■ PROVIDED DATA:
>> BEGIN

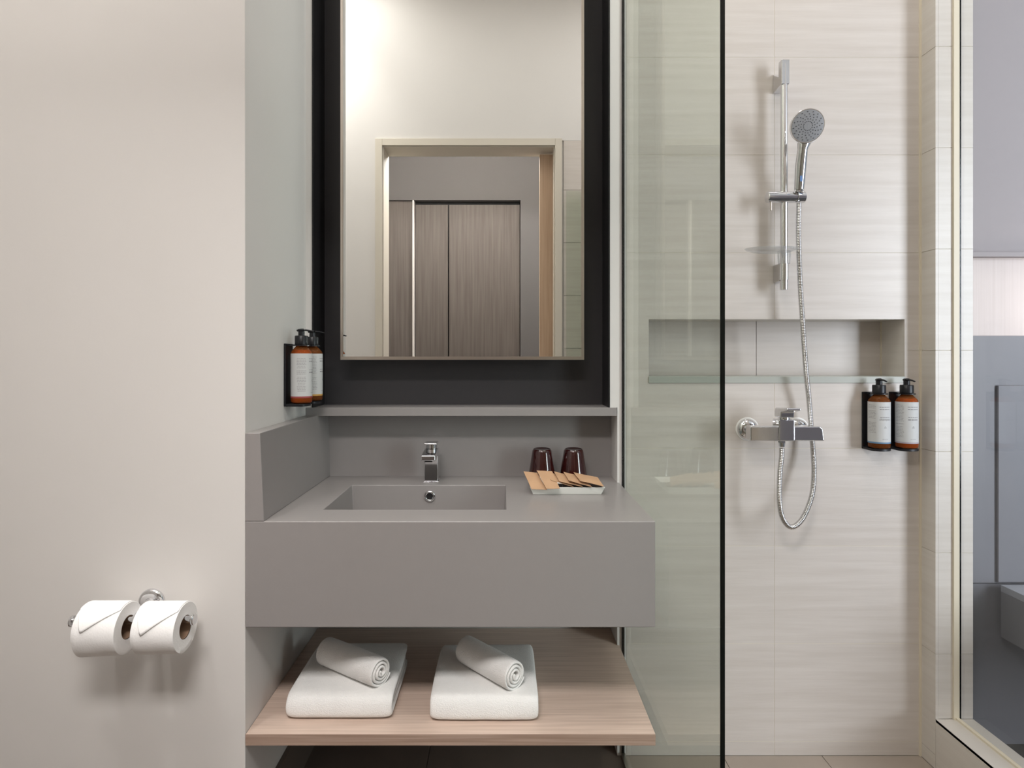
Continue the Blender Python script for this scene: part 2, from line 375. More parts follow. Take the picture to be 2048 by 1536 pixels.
for i in range(4): bm.faces.new((top[i], top[(i+1) % 4], bot[(i+1) % 4], bot[i]))
bm.faces.new(bot)
obj('countertop', bm, STONE, va, bevel=0.0022, seg=3)
bm = bmesh.new()                                            # side splash, leaning slightly inward
zt = Z(866, 1); y1 = YB-YF-.001
pf = [(XL+.0005, ZT), (X(528, 1), ZT), (X(520, 1), zt), (XL+.0005, zt)]
pb = [(XL+.0005, ZT), (X(528, 1)+.0, ZT), (X(523, 1), zt), (XL+.0005, zt)]
A = [bm.verts.new((p[0], 0, p[1])) for p in pf]; Bv = [bm.verts.new((p[0], y1, p[1])) for p in pb]
bm.faces.new(A); bm.faces.new(Bv[::-1])
for i in range(4): bm.faces.new((A[i], Bv[i], Bv[(i+1) % 4], A[(i+1) % 4]))
obj('side_splash', bm, STONE, va, bevel=0.0018)
obj('backsplash', B(X(522, 1), XC-.006, YB-YF-.012, YB-YF, ZT, ZL0), STONE, va)
obj('ledge', B((XL+.0005, XC-.008, YA-YF-.004, YB-YF, ZL0, ZL1)), STONE, va, bevel=0.0015)
# overflow ring on the basin's back wall and waste at the bottom
oc = Vector((X(859.5, 1.283), by1-.004, Z(992, 1.283)))
bm = bmesh.new()
M = Matrix.Translation(oc) @ Matrix.Rotation(PI/2, 4, 'X')
lathe(bm, [(0.0095, -.001), (0.0100, 0.0035), (0.0125, 0.0048), (0.0158, 0.0035), (0.0165, 0.0), (0.0165, -.002)], 36, M, cap=False)
ov = obj('overflow_ring', bm, CHROME, va, smooth=True)
bm = bmesh.new(); lathe(bm, [(0.0098, -.0005), (0.0098, 0.0012)], 30, M); obj('overflow_hole', bm, BLACK, ov)
bm = bmesh.new(); lathe(bm, [(0.032, 0), (0.032, 0.003), (0.026, 0.006), (0.004, 0.007)], 36, Matrix.Translation(((bx0+bx1)/2, (by0+by1)/2, ZT-dz-.003))); obj('basin_waste', bm, CHROME, va, smooth='auto')
# wooden shelf
sh = thing('wooden_shelf', 'pale grain wood open shelf below the counter holding the white towels', 'shelf', (0, YF, 0))
SZ = Z(1469, 1)
obj('shelf_board', B(XL+.001, XC, 0.0015, YB-YF-.001, Z(1491, 1), SZ), WOODS, sh)
obj('edge_band', B(XL+.001, XC, 0, 0.0013, Z(1491, 1), SZ), WOODE, sh)
# ---------------------------------------------------------------- mirror
YM = Y(RM)
mx0, mx1, mz0, mz1 = X(681.5, RM), X(1168, RM), Z(719.5, RM), 2.72
mi = thing('wall_mirror', 'tall framed mirror with slim pale metal edge hung in the black alcove', 'mirror', (0, YM, 0))
fw = 0.0098
obj('mirror_frame', B((mx0, mx0+fw*.7, -.004, .02, mz0, mz1), (mx1-fw*.8, mx1, -.004, .02, mz0, mz1), (mx0+fw*.7, mx1-fw*.8, -.004, .02, mz0, mz0+fw), (mx0+fw*.7, mx1-fw*.8, -.004, .02, mz1-fw, mz1)), SATIN, mi)
obj('mirror_pane', B(mx0+fw*.7, mx1-fw*.8, 0, .018, mz0+fw, mz1-fw), MIRR, mi)
obj('back_box', B(mx0+.03, mx1-.03, .02, YB-YM, mz0+.03, mz1-.03), BLACK, mi)
# ---------------------------------------------------------------- basin tap
tx, ty = X(863, 1.32), Y(1.325)
fa = thing('basin_tap', 'square chrome mixer tap standing on the grey basin counter', 'tap', (tx, ty, ZT))
hw = 0.0205
obj('body', B(-hw, hw, -hw, hw, 0.003, 0.080), CHROME, fa, bevel=0.003, seg=3)
obj('base_ring', B(-hw-.002, hw+.002, -hw-.002, hw+.002, 0, 0.003), CHROME, fa, bevel=0.001)
bm = bmesh.new()
pr = [(-.0205, 0.0802), (-.086, 0.0752), (-.090, 0.078), (-.089, 0.0925), (-.020, 0.100), (hw, 0.100), (hw, 0.0802)]
prism(bm, pr, -hw, hw, 'x')
spo = obj('spout', bm, CHROME, fa, bevel=0.0025, seg=3)
obj('aerator', B(-.011, .011, -.084, -.062, 0.0725, 0.080), BLACK, spo)
bm = bmesh.new(); lathe(bm, [(0.016, 0.100), (0.0180, 0.101), (0.0180, 0.1125), (0.0165, 0.1135)], 36); hd = obj('handle', bm, CHROME, fa, smooth='auto')
bm = bmesh.new(); pr = [(-.036, 0.1165), (-.035, 0.1215), (.015, 0.1205), (.0195, 0.118), (.0195, 0.1138), (-.02, 0.1138)]
prism(bm, pr, -.019, .019, 'x'); obj('lever', bm, CHROME, hd, bevel=0.003, seg=3)
# ---------------------------------------------------------------- tray, cups, sachets
tr = thing('ceramic_tray', 'small white ceramic tray on the counter holding kraft paper sachets', 'tray', (X(1134, 1.2), Y(1.245), ZT))
bm = bmesh.new()
def ring(hx, hy, z): return [bm.verts.new((sx*hx, sy*hy, z)) for sx, sy in ((-1, -1), (1, -1), (1, 1), (-1, 1))]
R_ = [ring(.094, .066, 0.0), ring(.103, .074, .021), ring(.1005, .0715, .021), ring(.092, .064, .004)]
bm.faces.new(R_[0][::-1]); bm.faces.new(R_[3])
for a, b in zip(R_, R_[1:]):
    for i in range(4): bm.faces.new((a[i], a[(i+1) % 4], b[(i+1) % 4], b[i]))
obj('tray_dish', bm, CERAM, tr, bevel=0.0015, seg=3)
def cup(px, label):
    r = 1.333
    t = thing('tumbler', label, 'cup', (X(px, r), Y(r), ZT+.0003), 0, 'upturned dark tumblers behind the tray')
    h = Z(899, r-.01)-ZT
    bm = bmesh.new()
    lathe(bm, [(0.0405, 0), (0.0435, 0.0), (0.0435, 0.003), (0.0298, h-.006), (0.0274, h-.0015), (0.0252, h), (0.0215, h-.002), (0.004, h-.0045)], 48)
    obj('cup_body', bm, CUPM, t, smooth='auto', ang=60)
    bm = bmesh.new(); lathe(bm, [(0.0265, h-.0005), (0.0258, h+.0006), (0.0244, h+.0004)], 48, cap=False)
    obj('base_ring', bm, mat('cup_base_gloss', (48, 46, 46), 0.05, coat=1), t, smooth=True)
cup(1084, 'left of two upturned dark brown tumblers standing behind the white tray')
cup(1147, 'right of two upturned dark brown tumblers standing behind the white tray')
def sachet(c, label, bulge=0.0022):
    # c: four world corners (top-left, top-right, bottom-right, bottom-left)
    o = sum(c, Vector())/4; n = (c[1]-c[0]).cross(c[3]-c[0]).normalized()
    if n.y > 0: n = -n
    t = thing('sachet', label, 'sachet', o, 0, 'kraft sachets on the tray')
    bm = bmesh.new(); N_ = 8; front = []; back = []
    for j in range(N_+1):
        fr, bk = [], []
        for i in range(N_+1):
            u, v = i/N_, j/N_
            p = (c[0]*(1-u)+c[1]*u)*(1-v) + (c[3]*(1-u)+c[2]*u)*v - o
            k = max(0, 1-abs(2*u-1)**2.2/0.82)*max(0, 1-abs(2*v-1)**2.2/0.7)
            b_ = bulge*k + .0004
            wv = noise.noise((p+o)*60)*0.0009
            fr.append(bm.verts.new(p+n*(b_+wv))); bk.append(bm.verts.new(p-n*(b_-wv)))
        front.append(fr); back.append(bk)
    for j in range(N_):
        for i in range(N_):
            bm.faces.new((front[j][i], front[j][i+1], front[j+1][i+1], front[j+1][i]))
            bm.faces.new((back[j][i], back[j+1][i], back[j+1][i+1], back[j][i+1]))
    for i in range(N_):
        bm.faces.new((front[0][i], back[0][i], back[0][i+1], front[0][i+1])); bm.faces.new((front[N_][i], front[N_][i+1], back[N_][i+1], back[N_][i]))
        bm.faces.new((front[i][0], front[i+1][0], back[i+1][0], back[i][0])); bm.faces.new((front[i][N_], back[i][N_], back[i+1][N_], front[i+1][N_]))
    obj('packet', bm, KRAFT, t, smooth='auto', ang=50)
def cq(x, y, r): return P(940 + x/4.876, 820 + y/4.876, r)
sach = [
 ([cq(522, 600, 1.226), cq(655, 612, 1.226), cq(752, 778, 1.186), cq(600, 772, 1.186)], 'leftmost kraft sachet, upright, hanging over the tray edge'),
 ([cq(650, 590, 1.222), cq(800, 598, 1.222), cq(878, 768, 1.181), cq(745, 768, 1.181)], 'second kraft sachet from the left, upright, overlapping the first'),
 ([cq(722, 592, 1.232), cq(880, 640, 1.228), cq(1012, 750, 1.192), cq(792, 686, 1.196)], 'third kraft sachet from the left, mostly covered by its neighbours'),
 ([cq(818, 600, 1.228), cq(975, 640, 1.222), cq(1100, 750, 1.188), cq(870, 695, 1.192)], 'fourth kraft sachet from the left in the shingled row'),
 ([cq(912, 605, 1.224), cq(1075, 645, 1.218), cq(1190, 750, 1.184), cq(965, 690, 1.188)], 'fifth kraft sachet from the left, second from the right end'),
 ([cq(1010, 610, 1.220), cq(1243, 658, 1.214), cq(1306, 745, 1.182), cq(1072, 690, 1.184)], 'rightmost kraft sachet, fully uncovered, reaching the tray corner'),
]
for c, l in sach: sachet(c, l)
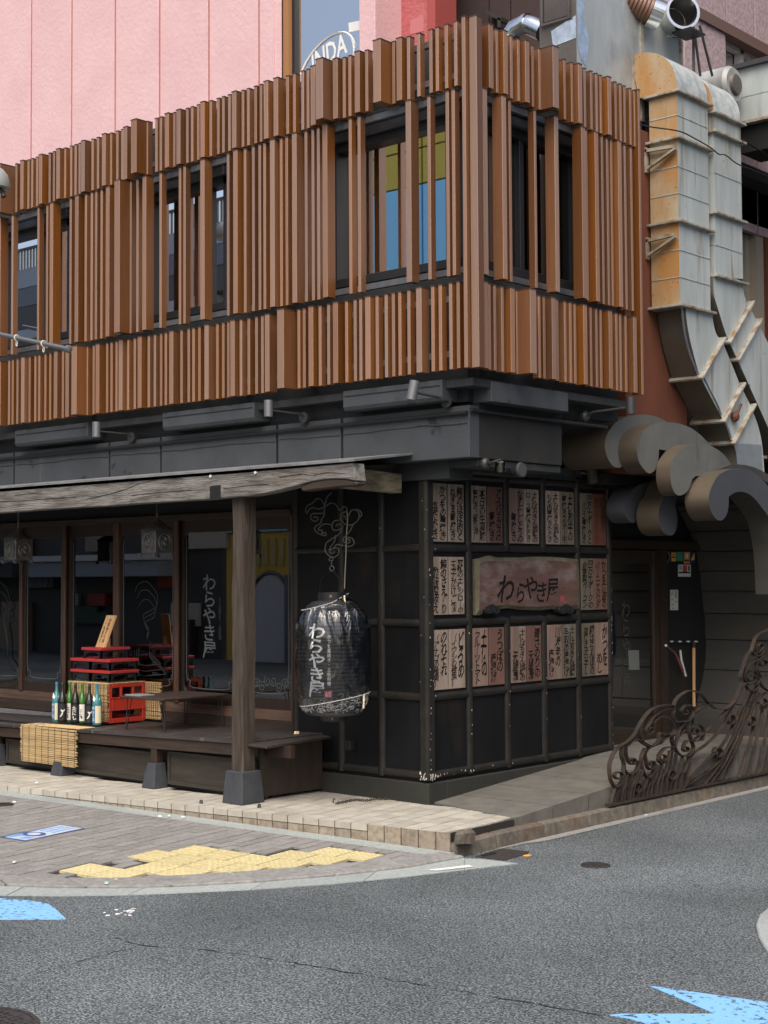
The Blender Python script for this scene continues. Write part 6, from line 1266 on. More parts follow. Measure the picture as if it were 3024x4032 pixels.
bars += [[(860,by_(860)),(1000,1935),(1150,1820),(1290,1600),(1370,1350),(1402,1230)], [(905,by_(905)),(930,1850),(960,1750),(1040,1690),(1140,1600),(1230,1470),(1330,1250),(1380,1180)], [(880,by_(880)),(1010,1860),(1180,1690),(1260,1560),(1340,1390),(1420,1240)],
  [(1050,by_(1050)),(1150,1850),(1260,1650),(1400,1350),(1445,1235)], [(1100,by_(1100)),(1230,1780),(1340,1500),(1440,1300),(1475,1190)], [(1130,by_(1130)),(1260,1780),(1370,1530),(1450,1330)], [(1220,by_(1220)),(1330,1650),(1430,1380),(1480,1160)], [(1330,by_(1330)),(1420,1620),(1475,1380),(1490,1260)], [(1400,by_(1400)),(1480,1560),(1520,1360)],
  [(1475,by_(1475)),(1540,1580),(1575,1350)], [(1530,by_(1530)),(1590,1580),(1620,1300)], [(1590,by_(1590)),(1640,1560),(1680,1200)], [(1660,by_(1660)),(1710,1500),(1740,1150)], [(975,1430),(1010,1400),(1060,1362)], [(960,1640),(1070,1560),(1160,1470),(1250,1380)]]
for q in bars:
    b = MB(); b.ribbon(smooth_path([rzp(*c) for c in q], 5), (1,0,0), .034, .008); b.build('bar', m_iron, RL, smooth=50)
for x, y in ((1257,1472),(1420,1485),(1155,1732),(785,1912),(514,2012)):
    b = MB(); c = [rzp(x+27*math.cos(a), y+38*math.sin(a)) for a in np.linspace(0, 6.28, 15)]; b.ribbon(c, (1,0,0), .05, .008); b.build('ring', m_iron, RL, smooth=50)
# ================================================================ DUCTS
DX = .775; Y1 = 2.78
zpt = lambda py, px=2677: U(px, py, 'x', DX)[2]
ya_ = along_y(2675, DX, 5.0); yb_ = along_y(2796, DX, 5.0); XB = .47
D1 = thing('duct', 'big rust stained square metal duct running down beside the slatted wall', 'duct', (DX,ya_,3.2), 'big square metal ducts on the side wall')
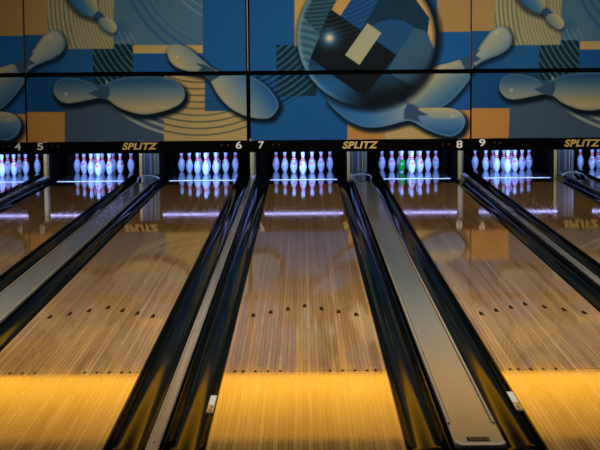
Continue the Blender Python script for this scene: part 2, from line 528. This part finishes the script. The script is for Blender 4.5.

>> END

■ GIVEN TASK: Identify every line holding the word "Blender" and copy it out.

■ EXERCISE RESPONSE:
Continue the Blender Python script for this scene: part 2, from line 375. More parts follow. Take the picture to be 2048 by 1536 pixels.
The Blender Python script for this scene continues. Write part 6, from line 1266 on. More parts follow. Measure the picture as if it were 3024x4032 pixels.
Continue the Blender Python script for this scene: part 2, from line 528. This part finishes the script. The script is for Blender 4.5.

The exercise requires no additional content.